(DATA FOR THIS EXERCISE):
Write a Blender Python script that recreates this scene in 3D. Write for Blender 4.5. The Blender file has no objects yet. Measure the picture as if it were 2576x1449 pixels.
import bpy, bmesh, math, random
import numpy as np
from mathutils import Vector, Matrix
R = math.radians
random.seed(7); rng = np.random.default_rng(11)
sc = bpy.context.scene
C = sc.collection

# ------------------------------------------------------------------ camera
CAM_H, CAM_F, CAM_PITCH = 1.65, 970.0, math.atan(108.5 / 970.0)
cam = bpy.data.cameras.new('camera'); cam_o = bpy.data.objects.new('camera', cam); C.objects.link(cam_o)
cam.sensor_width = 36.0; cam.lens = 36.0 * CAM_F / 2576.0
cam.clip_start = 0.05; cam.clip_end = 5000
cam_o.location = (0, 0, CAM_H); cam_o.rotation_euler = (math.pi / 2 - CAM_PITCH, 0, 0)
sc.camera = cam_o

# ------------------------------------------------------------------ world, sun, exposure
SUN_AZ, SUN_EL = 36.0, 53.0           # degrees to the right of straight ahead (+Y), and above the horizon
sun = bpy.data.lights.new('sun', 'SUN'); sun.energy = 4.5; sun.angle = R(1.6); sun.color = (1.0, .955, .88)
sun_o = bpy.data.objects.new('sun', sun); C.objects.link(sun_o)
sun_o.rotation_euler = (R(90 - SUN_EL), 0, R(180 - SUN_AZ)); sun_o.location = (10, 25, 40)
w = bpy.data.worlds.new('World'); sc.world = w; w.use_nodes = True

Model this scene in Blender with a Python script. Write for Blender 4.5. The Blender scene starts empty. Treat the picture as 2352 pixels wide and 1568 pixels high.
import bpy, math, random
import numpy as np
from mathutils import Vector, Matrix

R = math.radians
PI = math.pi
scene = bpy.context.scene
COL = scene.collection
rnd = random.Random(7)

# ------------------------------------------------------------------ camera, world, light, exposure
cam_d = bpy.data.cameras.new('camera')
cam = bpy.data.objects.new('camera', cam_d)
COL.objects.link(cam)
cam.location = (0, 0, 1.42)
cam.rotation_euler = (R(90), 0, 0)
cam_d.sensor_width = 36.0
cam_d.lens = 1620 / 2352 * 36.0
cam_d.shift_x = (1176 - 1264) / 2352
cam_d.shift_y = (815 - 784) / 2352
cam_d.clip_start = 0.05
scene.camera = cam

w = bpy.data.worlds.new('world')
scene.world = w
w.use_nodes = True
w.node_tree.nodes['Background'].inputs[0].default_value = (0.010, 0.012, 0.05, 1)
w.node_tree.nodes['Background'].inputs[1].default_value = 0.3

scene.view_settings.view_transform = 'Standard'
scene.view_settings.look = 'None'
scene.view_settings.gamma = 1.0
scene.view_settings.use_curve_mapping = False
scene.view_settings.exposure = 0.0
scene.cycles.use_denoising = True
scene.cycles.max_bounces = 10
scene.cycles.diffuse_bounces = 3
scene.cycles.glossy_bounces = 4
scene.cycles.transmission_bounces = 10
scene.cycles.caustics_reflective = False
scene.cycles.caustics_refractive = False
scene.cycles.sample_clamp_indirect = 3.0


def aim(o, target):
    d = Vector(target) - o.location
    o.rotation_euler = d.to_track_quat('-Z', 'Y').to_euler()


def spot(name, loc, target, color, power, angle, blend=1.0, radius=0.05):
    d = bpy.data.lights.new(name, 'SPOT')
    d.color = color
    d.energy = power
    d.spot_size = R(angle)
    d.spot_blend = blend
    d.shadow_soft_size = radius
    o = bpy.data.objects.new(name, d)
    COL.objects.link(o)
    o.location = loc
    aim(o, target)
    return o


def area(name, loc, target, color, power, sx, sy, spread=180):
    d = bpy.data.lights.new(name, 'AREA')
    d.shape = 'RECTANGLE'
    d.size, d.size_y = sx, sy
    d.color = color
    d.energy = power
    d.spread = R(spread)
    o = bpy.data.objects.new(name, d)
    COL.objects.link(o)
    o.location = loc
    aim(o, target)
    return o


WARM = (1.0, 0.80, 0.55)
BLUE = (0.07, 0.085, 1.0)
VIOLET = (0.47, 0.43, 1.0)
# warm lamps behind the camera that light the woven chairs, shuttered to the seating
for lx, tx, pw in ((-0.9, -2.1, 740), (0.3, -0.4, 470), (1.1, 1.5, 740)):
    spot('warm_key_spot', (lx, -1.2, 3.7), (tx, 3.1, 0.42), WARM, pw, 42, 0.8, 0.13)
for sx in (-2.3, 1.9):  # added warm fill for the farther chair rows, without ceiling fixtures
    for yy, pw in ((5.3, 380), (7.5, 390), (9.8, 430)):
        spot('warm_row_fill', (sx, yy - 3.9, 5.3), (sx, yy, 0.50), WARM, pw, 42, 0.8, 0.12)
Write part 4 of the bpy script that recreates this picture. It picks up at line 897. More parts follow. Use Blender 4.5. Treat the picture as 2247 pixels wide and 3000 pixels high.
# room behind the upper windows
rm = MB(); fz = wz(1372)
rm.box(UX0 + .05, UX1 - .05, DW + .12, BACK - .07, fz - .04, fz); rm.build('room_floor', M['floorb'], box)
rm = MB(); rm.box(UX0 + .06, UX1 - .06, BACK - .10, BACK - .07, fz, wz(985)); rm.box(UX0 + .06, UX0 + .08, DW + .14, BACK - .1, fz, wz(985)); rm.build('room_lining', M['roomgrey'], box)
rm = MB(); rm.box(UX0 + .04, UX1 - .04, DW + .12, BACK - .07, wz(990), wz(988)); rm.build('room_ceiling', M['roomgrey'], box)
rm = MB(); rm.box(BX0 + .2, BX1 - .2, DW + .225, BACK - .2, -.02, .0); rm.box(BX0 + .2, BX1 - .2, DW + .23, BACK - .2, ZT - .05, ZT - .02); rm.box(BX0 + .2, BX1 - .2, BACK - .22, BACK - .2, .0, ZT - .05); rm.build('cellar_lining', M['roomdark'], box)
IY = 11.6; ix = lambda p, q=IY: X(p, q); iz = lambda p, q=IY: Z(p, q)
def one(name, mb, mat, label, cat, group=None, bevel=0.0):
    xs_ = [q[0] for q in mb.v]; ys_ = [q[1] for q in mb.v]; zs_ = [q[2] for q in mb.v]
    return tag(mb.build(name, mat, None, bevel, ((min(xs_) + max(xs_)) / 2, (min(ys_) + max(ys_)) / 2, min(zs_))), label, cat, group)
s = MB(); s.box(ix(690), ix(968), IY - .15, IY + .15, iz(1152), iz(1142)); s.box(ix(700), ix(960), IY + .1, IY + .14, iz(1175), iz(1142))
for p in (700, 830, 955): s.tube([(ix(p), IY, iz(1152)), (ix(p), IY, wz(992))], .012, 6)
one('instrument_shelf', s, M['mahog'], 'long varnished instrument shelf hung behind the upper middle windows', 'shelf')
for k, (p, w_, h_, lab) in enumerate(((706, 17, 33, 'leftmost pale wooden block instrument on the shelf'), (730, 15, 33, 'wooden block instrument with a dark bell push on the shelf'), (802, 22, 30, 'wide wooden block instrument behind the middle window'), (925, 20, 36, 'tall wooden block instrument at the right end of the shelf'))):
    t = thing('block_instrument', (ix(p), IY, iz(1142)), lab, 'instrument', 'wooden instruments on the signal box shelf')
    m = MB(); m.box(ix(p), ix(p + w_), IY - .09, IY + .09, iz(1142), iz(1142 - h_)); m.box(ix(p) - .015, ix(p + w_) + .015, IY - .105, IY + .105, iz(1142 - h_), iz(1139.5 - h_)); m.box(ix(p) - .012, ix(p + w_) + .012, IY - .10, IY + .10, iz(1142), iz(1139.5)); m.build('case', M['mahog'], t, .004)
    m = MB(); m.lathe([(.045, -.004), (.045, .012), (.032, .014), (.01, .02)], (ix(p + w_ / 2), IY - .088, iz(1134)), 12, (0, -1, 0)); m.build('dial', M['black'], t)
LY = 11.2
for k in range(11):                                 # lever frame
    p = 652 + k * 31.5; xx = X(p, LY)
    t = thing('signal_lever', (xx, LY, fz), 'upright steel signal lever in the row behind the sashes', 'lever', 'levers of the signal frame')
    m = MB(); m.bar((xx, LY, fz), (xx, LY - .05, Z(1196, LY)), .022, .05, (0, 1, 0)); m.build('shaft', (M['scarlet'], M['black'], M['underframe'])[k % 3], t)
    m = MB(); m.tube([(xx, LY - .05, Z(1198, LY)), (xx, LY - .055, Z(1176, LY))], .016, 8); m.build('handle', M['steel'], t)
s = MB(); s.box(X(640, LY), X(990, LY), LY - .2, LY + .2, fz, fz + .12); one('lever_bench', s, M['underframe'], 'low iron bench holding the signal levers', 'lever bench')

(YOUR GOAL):
Only the lines from the opening of the material through the line with "sc.camera = cam_o" should be echoed, exactly as written.

(TASK ANSWER):
Write a Blender Python script that recreates this scene in 3D. Write for Blender 4.5. The Blender file has no objects yet. Measure the picture as if it were 2576x1449 pixels.
import bpy, bmesh, math, random
import numpy as np
from mathutils import Vector, Matrix
R = math.radians
random.seed(7); rng = np.random.default_rng(11)
sc = bpy.context.scene
C = sc.collection

# ------------------------------------------------------------------ camera
CAM_H, CAM_F, CAM_PITCH = 1.65, 970.0, math.atan(108.5 / 970.0)
cam = bpy.data.cameras.new('camera'); cam_o = bpy.data.objects.new('camera', cam); C.objects.link(cam_o)
cam.sensor_width = 36.0; cam.lens = 36.0 * CAM_F / 2576.0
cam.clip_start = 0.05; cam.clip_end = 5000
cam_o.location = (0, 0, CAM_H); cam_o.rotation_euler = (math.pi / 2 - CAM_PITCH, 0, 0)
sc.camera = cam_o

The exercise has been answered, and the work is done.